Heightened (+1) The damage increases by 3d6

You take 8d6 mental damage and get to make a save against it (increasing your degree of success by 1). So, 50% chance to take half, 50% chance to take none. Roughly speaking.

Quote:

WHIRLING FLAMES FOCUS 3

UNCOMMON EVOCATION FIRE ORACLE
Cast[two-actions] somatic, verbal
Range 30 feet; Area up to two non-overlapping 5-foot bursts
Saving Throw basic Reflex
You call forth a storm of whirling flames, engulfing all creatures
in that area and dealing 5d6 fire damage.
Heightened (+2) The damage increases by 3d6, and you can
add another non-overlapping 5-foot burst to the area

All creatures.

Quote:

HEROIC FEAT FOCUS 6

UNCOMMON ORACLE
Cast[two-actions] somatic, verbal
Duration 1 minute
You gain the ability to perform a specialized combat technique
from the vast wealth of martial knowledge your mystery
provides. When you Cast this Spell, choose one common
fighter feat from the Core Rulebook, or any other fighter feat
to which you have access.
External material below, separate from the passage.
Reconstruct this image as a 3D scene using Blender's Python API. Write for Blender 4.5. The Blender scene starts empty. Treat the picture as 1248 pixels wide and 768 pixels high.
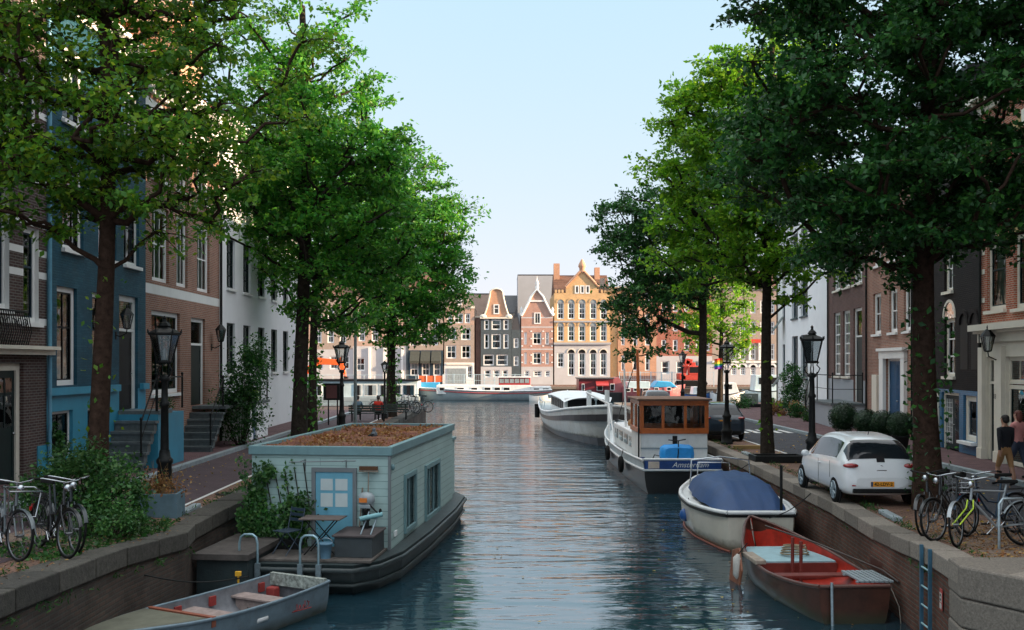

The chosen feat’s level can be no
higher than heroic feat’s spell level. It must grant an action,
it can’t have a Frequency entry, and you must meet the feat’s
other prerequisites.
You can use the action granted by your chosen feat, subject
to its
...

Wait, what's wrong with Whirling Flames? It doesn't differentiate between friend or foe, but 5 foot bursts are trivially easy to place without hitting anyone on your team in almost all circumstances. The big time it can't would be when your allies flank a medium creature, but if they flank on a diagnoal you can still pull it off.


Yeah I like what Heroic feat trying to do but as said its poor, needs to be 1 action and last 1 minute not matter. Probally also increase feat scaling of it that way it gives battle oracle flexibility in choice.